Sembilan mahasiswa kelas Produksi TV Universitas Multimedia Nusantara (UMN) memilih penggusuran Bukit Duri sebagai topik liputan hard news. Tak lupa mereka memperlengkapi paketnya dengan kondisi warga pasca relokasi di rumah susun.
Andina Kamia, Bunga Dwi Puspitasari, Apriana Nurul, Jefferly Helianthusonfri, Diva Maudy, Bertold Ananda, Robby Arianto, Aldo Lucky, dan Farid Hardika berangkat menuju Bukit duri, Jakarta Selatan. Selain mengambil piece to camera (PTC) Jefferly di lokasi penggusuran, mereka pun mewawancarai suara ‘keras’ dari para korban penggusuran. ‘Keras’ bukan dalam makna ‘tone’ berapi-api dan negatif, tapi ‘karena mereka mendapatkannya masih sangat ‘fresh’. Ketepatan momentum datang saat peristiwa masih hangat menjadi kunci keberhasilan tim ini.
Dibuka dengan OBB serta ‘judul program’ Suara Nusantara, gambar yang diperoleh tim ‘Nouvelles Tv’ ini pun amat kaya. Footage-footage yang mereka dapat pun berbicara, mulai suasana alat berat membersihkan sisa penggusuran, puing-puing runtuhan, hingga close-up surat pengumuman yang ditempel. Kutipan Nurhayati menjelaskan suara rakyat kecil yang tak bisa berbuat banyak, dan memilih mengikuti kebijakan pemerintah. Wawancara Nurhayati dengan Jeff cukup ‘bunyi’, hanya saja, sebaiknya saat narasumber mulai bicara, tampilkan one shoot narasumber saja. Pilihan lain, di sela-sela OT narasumber menjelaskan kegiatan warga berdagang dan mengojek, sertakan visual aktivitas warga sebagai insert visual. Hal yang sama bisa diterapkan saat menayangkan soundbyte Mulyadi, Ketua RT 06 Bukit Duri.
Masuk ke liputan Rumah Susun Rawabebek, Jakarta Timur –sebagai pembanding bagaimana kondisi warga pra dan pasca penggusuran- visual dibuka dengan sequence atau established rumah susun dari luar. Berikutnya, suara-suara anak kecil gembira karena bisa bermain bola da bersepeda di arena luas, mencerminkan suasana hidup warga yang berbeda.
Ini liputan yang komprehensif, menampilkan situasi penggusuran dan lokasi penggantinya. Tak lupa, menampilkan suara masyarakat bahwa gugatan hukum terhadap pemerintah pun terus berjalan. Visual bicara dari berbagai sudut, dengan wawancara warga sebagai penegas fakta dan bukan opini pembuat berita.
Testimoni para peliput
Bunga Dwi sebagai juru kamera dan pengisi suara paket mengaku timnya dapat melakukan tugas dengan lancar karena adanya koordinasi dan pembagian tugas yang baik.

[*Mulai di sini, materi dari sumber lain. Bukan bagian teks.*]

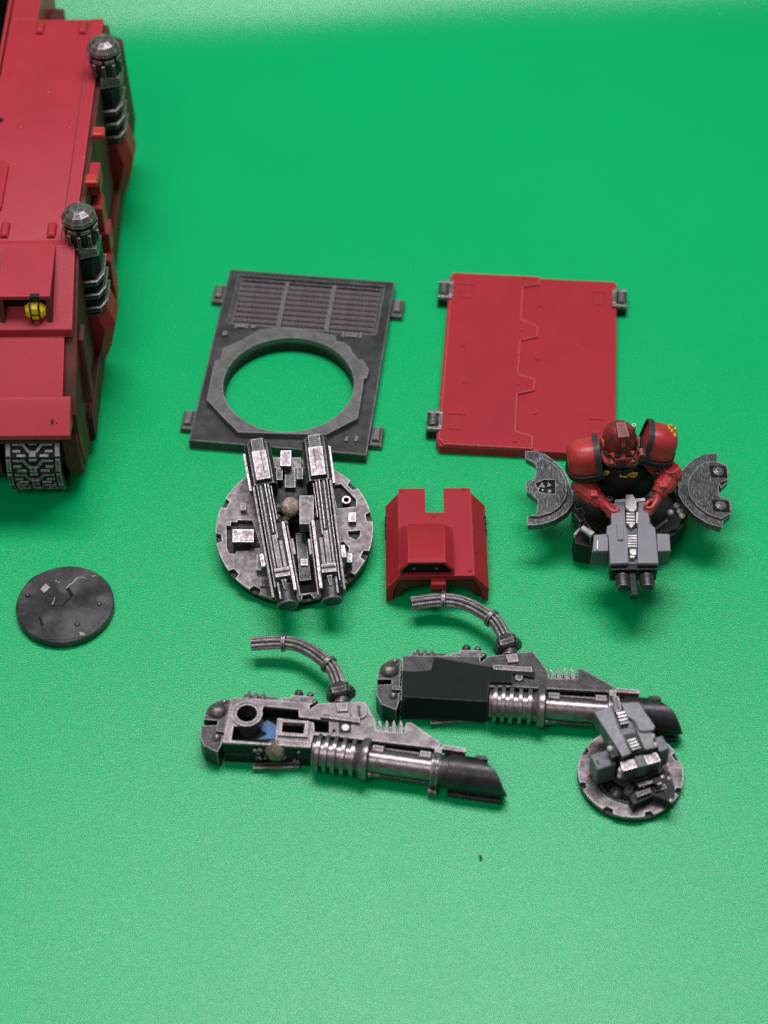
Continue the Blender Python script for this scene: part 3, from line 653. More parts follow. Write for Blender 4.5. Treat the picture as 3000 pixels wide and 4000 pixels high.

Apriana Nurul, satu dari duet news anchor mendapat pengalaman berharga saat liputan di lapangan. “Asyik, karena bisa bertemu dengan orang-orang atau narasumber yang berbeda, bisa tahu lebih dalam mengenai penggusuran Bukit Duri dengan turun langsung melihat ke lokasi,” kenangnya. Begitu memang sebaiknya, seorang pembaca berita bukan hanya jurnalis ‘salon’ yang hanya ada di ruang rias dan ruang siaran. Wawasannya akan terasa lebih dalam saat sering-sering turun lapangan.
Jefferly sebagai reporter, menjelaskan, sebelum turun dan mewawancarai narasumber, ia melakukan riset cukup intens. “Seru dan menyenangkan, sebab kami dapat meliput ke lokasi yang sebelumnya belum pernah kami datangi, yakni kampung Bukit Duri dan Rusun Rawa Bebek,” paparnya. Ia menyatakan, menjadi pengalaman berharga saat meliput ke kelompok korban penggusuran. “Sekaligus belajar berempati terhadap tantangan hidup mereka,” jelasnya.
Lucky Pratama pun mengungkapkan pengalamannya terjun langsung dan menyatakan betapa fasilitas rumah susun ternyata belum seindah yang dipromokan. “Dengan liputan ke Rusun Rawa Bebek, kami bisa tahu ternyata dbalik pemberian fasilitas yang memadai di rusun, ternyata tersimpan banyak sekali keluhan dari warga, mulai dari biaya sampai sulitnya menuju pekerjaan mereka,” kaa Lucky,
Anggota lain kelompok ini seperti Farid Hardika, Bertold Ananda, dan Robby Arianto menekankan pentingnya team work sebagai kunci keberhasilan mereka menghasilkan karya komprehensif.